Thirdly, the UNC is scalable, not being constrained by geography. The US has been making efforts over recent years to rejuvenate it and reactivate the involvement of the ‘Sending States’, the original 16 participating countries, and any new ones that might be added ‘solely within the discretion of the U.S. Government’. The Sending States are, in Clint Work’s phrase ‘The Forgotten Parties in the Korean War’, who fought China in the 1950s and need to be remembered in the context of the present challenge. The original impetus for this programme was to find a solution to how to retain de facto control over the South Korean military if the US were forced to make good its promise to transfer operational control (OPCON) back to the South Korean government. The US had taken over direct control during the Korean War and ‘peacetime control’’ was transferred in 1994 but the jewel in the crown, wartime control, still lies with the US via the Combined Forces Command (CFC). But the UNC is a superior and separate body to the CFC, so its reactivation became imperative. However, the potential of the UNC stretches far beyond the Korean peninsula.

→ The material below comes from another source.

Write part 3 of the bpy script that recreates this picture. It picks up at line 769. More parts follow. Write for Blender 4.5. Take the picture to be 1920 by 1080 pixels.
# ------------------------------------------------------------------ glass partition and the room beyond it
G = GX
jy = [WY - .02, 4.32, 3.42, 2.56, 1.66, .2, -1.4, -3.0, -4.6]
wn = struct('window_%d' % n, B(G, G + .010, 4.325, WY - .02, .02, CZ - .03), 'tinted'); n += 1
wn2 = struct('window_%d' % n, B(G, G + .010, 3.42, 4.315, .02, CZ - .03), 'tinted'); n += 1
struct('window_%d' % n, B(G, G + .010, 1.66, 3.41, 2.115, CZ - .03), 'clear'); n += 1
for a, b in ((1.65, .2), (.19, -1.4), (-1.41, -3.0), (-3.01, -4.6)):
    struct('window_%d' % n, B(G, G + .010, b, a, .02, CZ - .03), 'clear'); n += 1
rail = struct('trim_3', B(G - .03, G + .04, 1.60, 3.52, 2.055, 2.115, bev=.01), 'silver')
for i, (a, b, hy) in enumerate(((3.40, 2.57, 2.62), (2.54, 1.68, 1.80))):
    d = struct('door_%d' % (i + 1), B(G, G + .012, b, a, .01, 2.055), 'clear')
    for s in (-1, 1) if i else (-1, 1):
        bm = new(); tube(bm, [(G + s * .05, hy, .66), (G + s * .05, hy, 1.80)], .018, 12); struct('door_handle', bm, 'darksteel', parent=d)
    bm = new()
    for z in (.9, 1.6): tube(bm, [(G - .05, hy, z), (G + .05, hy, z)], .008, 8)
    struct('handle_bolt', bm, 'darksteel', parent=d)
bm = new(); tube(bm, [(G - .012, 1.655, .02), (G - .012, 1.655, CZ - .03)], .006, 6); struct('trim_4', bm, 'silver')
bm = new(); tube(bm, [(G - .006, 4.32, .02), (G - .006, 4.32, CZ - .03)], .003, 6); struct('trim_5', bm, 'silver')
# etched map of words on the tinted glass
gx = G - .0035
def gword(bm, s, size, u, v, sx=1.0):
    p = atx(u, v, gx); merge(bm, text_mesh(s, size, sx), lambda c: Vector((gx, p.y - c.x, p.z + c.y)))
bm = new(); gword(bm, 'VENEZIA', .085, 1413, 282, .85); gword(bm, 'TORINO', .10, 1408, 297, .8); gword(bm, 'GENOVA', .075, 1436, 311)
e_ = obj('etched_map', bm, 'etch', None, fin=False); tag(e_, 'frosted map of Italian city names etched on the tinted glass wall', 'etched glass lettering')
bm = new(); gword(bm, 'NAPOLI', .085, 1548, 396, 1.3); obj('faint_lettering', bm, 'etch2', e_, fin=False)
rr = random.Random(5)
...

The Sending States, in theory, comprise a formidable military asset; 16 countries, ranging from Australia to the United Kingdom. Some, such as Turkiye, are unlikely to return for a second war against China, others probably would, with Australia, Canada and Britain in the vanguard. It was not without reason that their senior military personnel have been appointed to the post of Deputy Commander.

However, as Work suggests, the UNC can be expanded by invitation to those countries which, for a variety of reasons, were not able to be utilised in 1950 – including Japan, Germany, Poland and, the holy grail of US desire, India. In other words, NATO, Asian NATO and more, all under direct US control. Ironically, the one entity that cannot be brought into the UNC is the ‘Republic of China on Taiwan’ because it is not a recognised state, even by the US, and so is not a member of the United Nations.

None of this may yet come to pass. The US government may not take up the idea; Kurt Campbell has not publicly commented on the UNC. India is proving a difficult prize, one moment aligning with the US, then edging towards China, Russia and the BRICS, keeping its options open. The United States military command in Korea might be stripped of its United Nations camouflage, with the use of the UN flag and logo the first to go.

But the underlying necessity for the US to be able to deploy its global assets to best advantage against China suggests that the evolving role of the UNC as a key component of the US military architecture in the Indo-Pacific warrants very close attention.